▶ _Data provided_:

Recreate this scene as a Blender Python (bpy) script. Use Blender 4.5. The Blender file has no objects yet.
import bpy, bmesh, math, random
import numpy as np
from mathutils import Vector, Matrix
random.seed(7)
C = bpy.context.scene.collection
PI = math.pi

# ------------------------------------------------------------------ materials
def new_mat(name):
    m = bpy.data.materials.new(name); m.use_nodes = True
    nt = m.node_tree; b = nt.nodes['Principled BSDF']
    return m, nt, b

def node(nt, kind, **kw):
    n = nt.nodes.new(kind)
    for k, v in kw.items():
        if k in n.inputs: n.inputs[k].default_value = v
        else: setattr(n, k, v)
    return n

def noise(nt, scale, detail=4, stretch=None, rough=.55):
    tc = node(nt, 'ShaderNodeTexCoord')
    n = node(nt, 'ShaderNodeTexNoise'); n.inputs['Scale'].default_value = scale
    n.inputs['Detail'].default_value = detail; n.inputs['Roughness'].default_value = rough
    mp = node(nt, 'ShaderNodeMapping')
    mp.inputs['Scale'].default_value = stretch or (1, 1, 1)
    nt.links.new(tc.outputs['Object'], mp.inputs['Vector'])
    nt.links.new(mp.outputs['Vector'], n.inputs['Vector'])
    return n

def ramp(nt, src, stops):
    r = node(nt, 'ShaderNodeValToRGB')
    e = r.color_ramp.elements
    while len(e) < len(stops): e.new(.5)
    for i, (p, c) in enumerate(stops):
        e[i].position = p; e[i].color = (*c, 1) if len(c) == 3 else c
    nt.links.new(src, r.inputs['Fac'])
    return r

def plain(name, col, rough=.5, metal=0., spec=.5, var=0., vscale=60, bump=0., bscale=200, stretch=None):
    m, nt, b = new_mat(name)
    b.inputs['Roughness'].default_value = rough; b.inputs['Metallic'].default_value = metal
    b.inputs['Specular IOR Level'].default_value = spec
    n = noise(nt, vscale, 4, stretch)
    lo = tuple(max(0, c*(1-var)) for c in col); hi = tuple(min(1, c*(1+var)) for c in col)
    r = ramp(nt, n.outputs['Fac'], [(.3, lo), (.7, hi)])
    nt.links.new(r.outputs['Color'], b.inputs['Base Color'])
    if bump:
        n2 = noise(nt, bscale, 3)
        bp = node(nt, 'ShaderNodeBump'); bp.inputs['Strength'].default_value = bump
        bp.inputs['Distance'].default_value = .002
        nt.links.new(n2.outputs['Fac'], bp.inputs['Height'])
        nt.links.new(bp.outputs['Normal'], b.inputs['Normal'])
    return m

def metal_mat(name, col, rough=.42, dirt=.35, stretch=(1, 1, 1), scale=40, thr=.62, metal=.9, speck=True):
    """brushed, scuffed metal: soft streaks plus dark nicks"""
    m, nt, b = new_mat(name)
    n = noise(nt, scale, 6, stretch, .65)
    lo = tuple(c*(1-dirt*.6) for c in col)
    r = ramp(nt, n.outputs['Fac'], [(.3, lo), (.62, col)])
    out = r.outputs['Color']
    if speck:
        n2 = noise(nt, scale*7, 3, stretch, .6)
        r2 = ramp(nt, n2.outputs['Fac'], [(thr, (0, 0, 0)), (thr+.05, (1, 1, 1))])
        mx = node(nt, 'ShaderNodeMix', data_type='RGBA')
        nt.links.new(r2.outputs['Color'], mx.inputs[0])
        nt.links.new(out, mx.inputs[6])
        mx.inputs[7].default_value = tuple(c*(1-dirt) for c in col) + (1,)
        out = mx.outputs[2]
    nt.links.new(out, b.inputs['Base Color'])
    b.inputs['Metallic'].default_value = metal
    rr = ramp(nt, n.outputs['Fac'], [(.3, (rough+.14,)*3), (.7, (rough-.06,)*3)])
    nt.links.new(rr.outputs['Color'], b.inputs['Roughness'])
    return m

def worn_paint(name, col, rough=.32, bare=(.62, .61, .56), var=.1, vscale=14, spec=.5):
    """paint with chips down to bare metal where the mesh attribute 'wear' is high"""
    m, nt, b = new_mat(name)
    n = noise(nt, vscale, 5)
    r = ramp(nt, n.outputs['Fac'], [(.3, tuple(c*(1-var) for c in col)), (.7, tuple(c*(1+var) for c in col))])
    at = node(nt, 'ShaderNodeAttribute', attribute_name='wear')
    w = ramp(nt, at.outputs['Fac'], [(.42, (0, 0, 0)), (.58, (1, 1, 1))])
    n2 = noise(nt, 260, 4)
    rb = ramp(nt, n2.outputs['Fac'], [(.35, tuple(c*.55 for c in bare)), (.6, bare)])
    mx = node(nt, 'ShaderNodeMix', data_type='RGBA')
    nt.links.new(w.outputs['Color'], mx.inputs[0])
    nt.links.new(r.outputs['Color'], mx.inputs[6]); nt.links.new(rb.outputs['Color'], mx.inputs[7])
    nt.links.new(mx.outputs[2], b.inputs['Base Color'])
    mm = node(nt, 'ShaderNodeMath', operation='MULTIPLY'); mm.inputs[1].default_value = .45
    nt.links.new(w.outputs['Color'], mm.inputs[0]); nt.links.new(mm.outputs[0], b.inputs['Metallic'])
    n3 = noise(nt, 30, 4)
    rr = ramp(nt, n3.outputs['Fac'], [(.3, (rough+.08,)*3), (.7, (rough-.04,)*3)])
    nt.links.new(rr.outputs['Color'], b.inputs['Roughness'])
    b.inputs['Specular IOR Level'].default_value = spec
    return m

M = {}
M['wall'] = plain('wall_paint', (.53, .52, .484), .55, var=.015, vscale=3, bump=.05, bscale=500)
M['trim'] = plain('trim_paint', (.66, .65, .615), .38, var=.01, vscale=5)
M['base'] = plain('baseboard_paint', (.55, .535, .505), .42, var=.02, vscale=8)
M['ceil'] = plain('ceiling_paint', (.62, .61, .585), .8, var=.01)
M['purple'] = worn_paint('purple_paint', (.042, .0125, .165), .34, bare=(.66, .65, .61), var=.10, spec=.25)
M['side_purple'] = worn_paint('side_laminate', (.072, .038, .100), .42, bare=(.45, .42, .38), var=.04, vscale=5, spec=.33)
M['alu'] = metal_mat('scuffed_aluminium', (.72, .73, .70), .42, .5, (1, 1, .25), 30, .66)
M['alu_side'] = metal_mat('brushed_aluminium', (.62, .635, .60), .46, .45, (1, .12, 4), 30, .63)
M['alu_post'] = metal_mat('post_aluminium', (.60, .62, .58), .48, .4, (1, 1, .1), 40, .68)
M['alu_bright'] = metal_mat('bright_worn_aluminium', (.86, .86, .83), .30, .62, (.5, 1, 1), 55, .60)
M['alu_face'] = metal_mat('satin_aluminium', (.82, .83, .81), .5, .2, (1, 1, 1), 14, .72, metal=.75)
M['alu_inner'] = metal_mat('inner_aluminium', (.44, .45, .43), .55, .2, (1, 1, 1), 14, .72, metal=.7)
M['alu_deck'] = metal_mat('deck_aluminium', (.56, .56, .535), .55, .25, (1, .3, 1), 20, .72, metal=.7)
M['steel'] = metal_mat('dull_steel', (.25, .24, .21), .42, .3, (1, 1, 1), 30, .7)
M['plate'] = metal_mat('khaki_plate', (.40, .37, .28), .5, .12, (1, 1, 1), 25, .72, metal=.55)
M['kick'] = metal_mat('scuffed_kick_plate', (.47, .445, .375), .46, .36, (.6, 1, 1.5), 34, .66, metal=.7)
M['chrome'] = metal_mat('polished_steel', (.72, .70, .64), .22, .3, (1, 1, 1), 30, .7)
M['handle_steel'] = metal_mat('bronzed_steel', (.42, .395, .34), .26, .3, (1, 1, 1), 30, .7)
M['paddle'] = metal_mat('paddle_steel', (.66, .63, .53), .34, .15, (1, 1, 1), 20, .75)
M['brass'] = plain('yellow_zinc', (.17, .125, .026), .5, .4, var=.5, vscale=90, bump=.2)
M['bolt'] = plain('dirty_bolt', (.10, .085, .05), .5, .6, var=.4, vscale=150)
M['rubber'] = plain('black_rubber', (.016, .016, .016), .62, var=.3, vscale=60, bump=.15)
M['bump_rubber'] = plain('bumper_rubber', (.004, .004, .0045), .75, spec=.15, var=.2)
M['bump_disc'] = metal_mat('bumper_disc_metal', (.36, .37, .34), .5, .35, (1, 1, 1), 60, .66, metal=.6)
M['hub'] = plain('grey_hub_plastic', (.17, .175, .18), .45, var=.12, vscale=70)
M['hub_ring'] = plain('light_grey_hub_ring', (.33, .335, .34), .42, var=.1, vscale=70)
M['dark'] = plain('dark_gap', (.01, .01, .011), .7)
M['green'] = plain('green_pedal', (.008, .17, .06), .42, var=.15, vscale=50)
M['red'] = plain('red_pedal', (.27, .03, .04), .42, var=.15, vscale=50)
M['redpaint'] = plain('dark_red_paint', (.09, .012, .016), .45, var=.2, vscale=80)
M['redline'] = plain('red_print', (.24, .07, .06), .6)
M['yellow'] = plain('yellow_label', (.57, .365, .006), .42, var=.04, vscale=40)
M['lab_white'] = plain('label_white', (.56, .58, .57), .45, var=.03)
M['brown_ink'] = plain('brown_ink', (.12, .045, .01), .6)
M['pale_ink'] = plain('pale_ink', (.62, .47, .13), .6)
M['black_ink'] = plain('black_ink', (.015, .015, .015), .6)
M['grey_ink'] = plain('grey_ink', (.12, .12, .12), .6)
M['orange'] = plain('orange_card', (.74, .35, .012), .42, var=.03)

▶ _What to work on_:
Of the lines in the data above, how many contain the word "scene"? Give only that figure.

▶ _Finished task_:
2